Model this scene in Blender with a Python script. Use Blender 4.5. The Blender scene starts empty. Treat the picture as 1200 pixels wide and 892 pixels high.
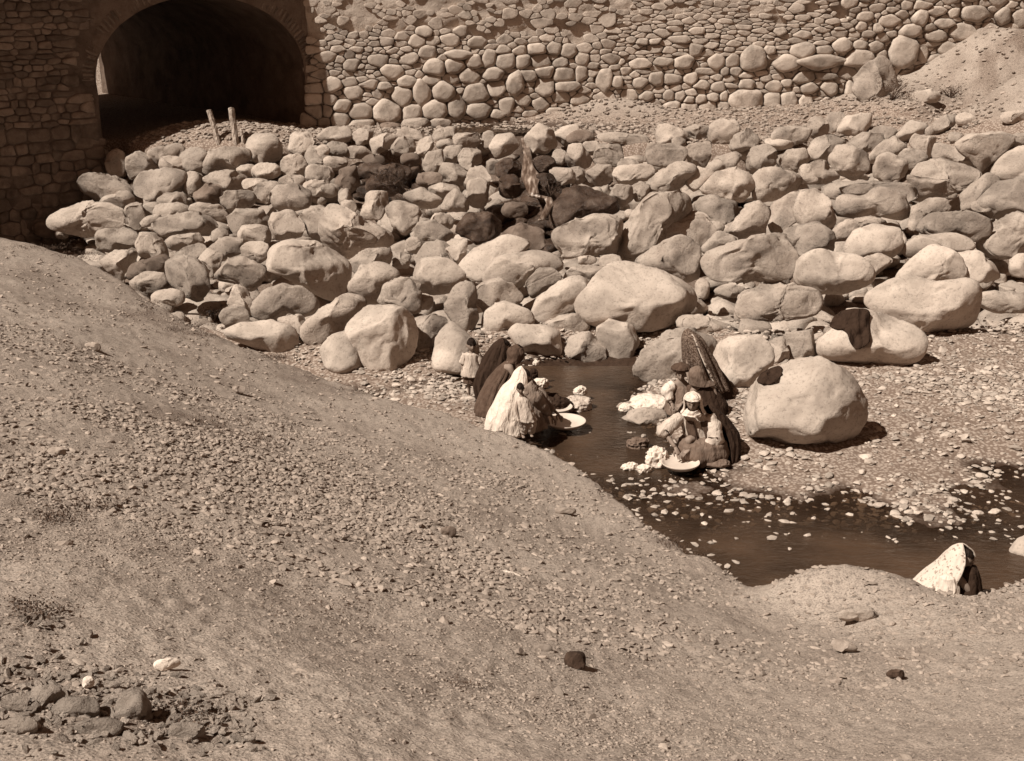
import bpy, bmesh, math, random
import numpy as np
from mathutils import Vector, Matrix
from mathutils.bvhtree import BVHTree

# ------------------------------------------------------------------ camera, sky, sun, exposure
scene = bpy.context.scene
COL = scene.collection
F, PCX, PCY, PITCH = 1038.0, 608.0, 455.5, math.radians(18.2)
CAM = np.array([0.0, 0.0, 6.0])
cam_d = bpy.data.cameras.new("camera"); cam = bpy.data.objects.new("camera", cam_d); COL.objects.link(cam)
cam.location = (0, 0, 6.0); cam.rotation_euler = (math.radians(90) - PITCH, 0, 0)
cam_d.sensor_fit = 'HORIZONTAL'; cam_d.sensor_width = 36; cam_d.lens = 36 * F / 858.0
cam_d.clip_start = 0.05; cam_d.clip_end = 3000
scene.camera = cam

SUN_TO = Vector((-0.69, -0.43, 1.0)).normalized()          # direction towards the sun
elev = math.asin(SUN_TO.z); azim = math.atan2(SUN_TO.x, SUN_TO.y)
world = bpy.data.worlds.new("World"); scene.world = world; world.use_nodes = True
nt = world.node_tree; bgn = nt.nodes['Background']
sky = nt.nodes.new('ShaderNodeTexSky'); sky.sky_type = 'NISHITA'; sky.sun_disc = False
sky.sun_elevation = elev; sky.sun_rotation = azim
bw = nt.nodes.new('ShaderNodeRGBToBW')                       # the print is a sepia monochrome: so is its sky
tint = nt.nodes.new('ShaderNodeVectorMath'); tint.operation = 'MULTIPLY'; tint.inputs[1].default_value = (0.74, 0.405, 0.245)
nt.links.new(sky.outputs[0], bw.inputs[0]); nt.links.new(bw.outputs[0], tint.inputs[0])
nt.links.new(tint.outputs[0], bgn.inputs[0]); bgn.inputs[1].default_value = 0.062
sun_d = bpy.data.lights.new("sun", 'SUN'); sun = bpy.data.objects.new("sun", sun_d); COL.objects.link(sun)
sun_d.energy = 5.0; sun_d.angle = math.radians(0.5); sun_d.color = (1.0, 0.945, 0.85)
sun.rotation_euler = SUN_TO.to_track_quat('Z', 'Y').to_euler()
scene.view_settings.view_transform = 'Standard'; scene.view_settings.look = 'None'
scene.view_settings.exposure = 0.46; scene.view_settings.gamma = 1.0
scene.render.engine = 'CYCLES'

rnd = random.Random(7)
RNG = np.random.RandomState(11)

# ------------------------------------------------------------------ projection helpers
cp, sp = math.cos(PITCH), math.sin(PITCH)
FW = np.array([0, cp, -sp]); UP = np.array([0, sp, cp]); RT = np.array([1.0, 0, 0])
def ray(px, py):                       # direction with unit forward depth
    return FW + RT * ((px - PCX) / F) + UP * ((PCY - py) / F)
def at_z(px, py, z):
    d = ray(px, py); return CAM + d * ((z - 6.0) / d[2])
def at_depth(px, py, dep):
    return CAM + ray(px, py) * dep

# ------------------------------------------------------------------ noise (vectorised value noise)
def vnoise(P, seed=0):
    P = np.asarray(P, float); i = np.floor(P).astype(np.int64); f = P - i; f = f * f * (3 - 2 * f)
    def h(a, b, c):
        n = (a * 374761393 + b * 668265263 + c * 2147483647 * 3 + seed * 1442695041) & 0xffffffff
        n = ((n ^ (n >> 13)) * 1274126177) & 0xffffffff
        n = ((n ^ (n >> 15)) * 2246822519) & 0xffffffff
        return ((n ^ (n >> 16)) & 0xffffff) / float(0xffffff) * 2 - 1
    x, y, z = i[:, 0], i[:, 1], i[:, 2]; u, v, w = f[:, 0], f[:, 1], f[:, 2]
    l = lambda a, b, t: a + (b - a) * t
    return l(l(l(h(x, y, z), h(x+1, y, z), u), l(h(x, y+1, z), h(x+1, y+1, z), u), v),
             l(l(h(x, y, z+1), h(x+1, y, z+1), u), l(h(x, y+1, z+1), h(x+1, y+1, z+1), u), v), w)
def fbm(P, octs=4, seed=0):
    P = np.asarray(P, float); s = 0; a = 1.0; t = 0
    for k in range(octs):
        s = s + a * vnoise(P * 2 ** k + 17.3 * k, seed + k); t += a; a *= 0.5
    return s / t
def ss(a, b, x):
    t = np.clip((x - a) / (b - a), 0, 1); return t * t * (3 - 2 * t)

def relief(x, y, base=True):
    """small-scale relief of the ground, shared with whatever lies on it"""
    P = np.stack([x, y, 0 * x], 1)
    return fbm(P * 0.8, 3, 1) * 0.07 + fbm(P * 3.1, 3, 2) * 0.022 + fbm(P * 14, 3, 3) * 0.014 + .016 * np.abs(fbm(P * 7, 2, 15))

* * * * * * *

_Job_: Repeat the lines exactly as they stand, from the opening line of the data through the line with "scene.camera = cam". Pictures stay out of the copy.

_Response to this exercise_:
Model this scene in Blender with a Python script. Use Blender 4.5. The Blender scene starts empty. Treat the picture as 1200 pixels wide and 892 pixels high.
import bpy, bmesh, math, random
import numpy as np
from mathutils import Vector, Matrix
from mathutils.bvhtree import BVHTree

# ------------------------------------------------------------------ camera, sky, sun, exposure
scene = bpy.context.scene
COL = scene.collection
F, PCX, PCY, PITCH = 1038.0, 608.0, 455.5, math.radians(18.2)
CAM = np.array([0.0, 0.0, 6.0])
cam_d = bpy.data.cameras.new("camera"); cam = bpy.data.objects.new("camera", cam_d); COL.objects.link(cam)
cam.location = (0, 0, 6.0); cam.rotation_euler = (math.radians(90) - PITCH, 0, 0)
cam_d.sensor_fit = 'HORIZONTAL'; cam_d.sensor_width = 36; cam_d.lens = 36 * F / 858.0
cam_d.clip_start = 0.05; cam_d.clip_end = 3000
scene.camera = cam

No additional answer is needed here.